Reviewed by Robert Goodman.
By AG Riddle, Head of Zeus, $29.99.
Readers who pick up a book called Lost in Time which promises time travel and dinosaurs probably know exactly what they are in for. AG Riddle takes these ingredients and adds one more genre element to the mix – a murder mystery. He then plays these well worn tropes for all that they are worth.
Sam Anderson is one of six researchers responsible for a project called Absalom. Absalom is a technology that can send people into Earth’s deep past but because of time travel rules, it is in an alternate timeline to our own. When the book opens, that technology is being used to punish criminals, a method that is so permanent and scary that it has driven down crime worldwide. But then Sam and his daughter Adeline are accused of killing Nora, one of the other Absalom six with whom Sam was also having a secret relationship. Sam finds himself being forced to confess in order to save Adeline and then sentenced to being sent back into the distant past. Luckily for Sam, his colleagues have developed Absalom 2 which can keep the objects that it sends back in time in the same timeline as our own and so there is a faint chance of rescue. The only problem is that one of those colleagues might be Nora’s actual killer.
So much set up, and that is before Riddle gets to the dinosaurs (Sam is sent back to the late Triassic period). The middle part of the novel splits its time between Sam’s survival story and Adeline’s increasingly frustrating investigation of her father’s colleagues. There are also plenty of contrived cliffhangers to keep both stories moving. And all of that is before the novel twists again, the serious time travel elements hit, and the plot unravels and reforms as something completely different. The resolution of all of this is a little too reminiscent of a poorly reviewed B-grade time travel movie from the late 1980s which itself was based on a short story by multi-Locus award winner John Varley (naming them would probably constitute a spoiler but they are easy enough to find).

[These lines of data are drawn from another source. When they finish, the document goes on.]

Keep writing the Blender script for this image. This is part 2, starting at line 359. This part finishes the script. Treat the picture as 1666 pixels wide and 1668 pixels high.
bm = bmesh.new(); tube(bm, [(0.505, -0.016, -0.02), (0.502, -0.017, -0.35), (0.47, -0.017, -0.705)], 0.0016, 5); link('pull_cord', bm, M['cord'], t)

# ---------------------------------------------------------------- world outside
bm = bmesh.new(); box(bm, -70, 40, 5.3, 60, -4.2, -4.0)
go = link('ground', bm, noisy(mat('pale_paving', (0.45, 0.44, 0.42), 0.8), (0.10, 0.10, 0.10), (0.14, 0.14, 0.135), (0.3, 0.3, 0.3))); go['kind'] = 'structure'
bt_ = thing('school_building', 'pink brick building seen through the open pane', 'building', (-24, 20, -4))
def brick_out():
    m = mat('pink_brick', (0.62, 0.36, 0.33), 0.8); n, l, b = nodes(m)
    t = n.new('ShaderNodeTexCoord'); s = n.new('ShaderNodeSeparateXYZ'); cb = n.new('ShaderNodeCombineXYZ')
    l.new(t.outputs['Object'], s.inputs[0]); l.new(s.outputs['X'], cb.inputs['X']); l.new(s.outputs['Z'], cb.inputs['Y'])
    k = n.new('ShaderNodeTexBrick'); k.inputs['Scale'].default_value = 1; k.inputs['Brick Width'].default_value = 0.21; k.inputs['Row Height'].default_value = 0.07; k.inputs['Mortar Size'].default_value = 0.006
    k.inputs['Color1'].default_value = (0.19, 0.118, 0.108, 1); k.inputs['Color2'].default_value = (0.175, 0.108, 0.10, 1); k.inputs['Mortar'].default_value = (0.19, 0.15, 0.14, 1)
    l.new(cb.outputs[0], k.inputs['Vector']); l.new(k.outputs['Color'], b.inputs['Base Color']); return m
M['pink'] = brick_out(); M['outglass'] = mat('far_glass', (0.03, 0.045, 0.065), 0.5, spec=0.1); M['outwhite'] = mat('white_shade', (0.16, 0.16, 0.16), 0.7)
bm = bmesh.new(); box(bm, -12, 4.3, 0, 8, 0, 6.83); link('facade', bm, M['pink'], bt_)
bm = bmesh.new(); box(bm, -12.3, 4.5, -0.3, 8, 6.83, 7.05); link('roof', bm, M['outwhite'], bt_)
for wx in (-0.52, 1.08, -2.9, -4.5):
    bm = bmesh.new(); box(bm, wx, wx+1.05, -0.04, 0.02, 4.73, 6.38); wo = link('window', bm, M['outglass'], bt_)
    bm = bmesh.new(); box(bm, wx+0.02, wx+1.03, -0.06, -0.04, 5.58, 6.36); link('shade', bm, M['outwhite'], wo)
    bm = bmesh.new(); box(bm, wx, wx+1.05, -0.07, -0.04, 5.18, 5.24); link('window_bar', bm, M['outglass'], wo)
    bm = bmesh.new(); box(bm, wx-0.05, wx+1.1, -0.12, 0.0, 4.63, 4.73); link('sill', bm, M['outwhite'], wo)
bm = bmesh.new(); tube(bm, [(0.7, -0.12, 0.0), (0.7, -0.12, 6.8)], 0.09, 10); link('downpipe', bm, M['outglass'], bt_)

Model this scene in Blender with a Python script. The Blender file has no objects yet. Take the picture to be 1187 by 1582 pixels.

There is nothing deep and meaningful here, despite some homilies towards the end. And like a lot of time travel stories the trick is not to think about the mechanics too hard, particularly as the central driver of pretty much everything is a classic bootstrap paradox. And while the dinosaurs are probably one unnecessary flourish to far they do key readers into the mode of not taking any of this too seriously – of just sitting back and enjoying the ride. And Riddle’s easy style makes that entirely possible.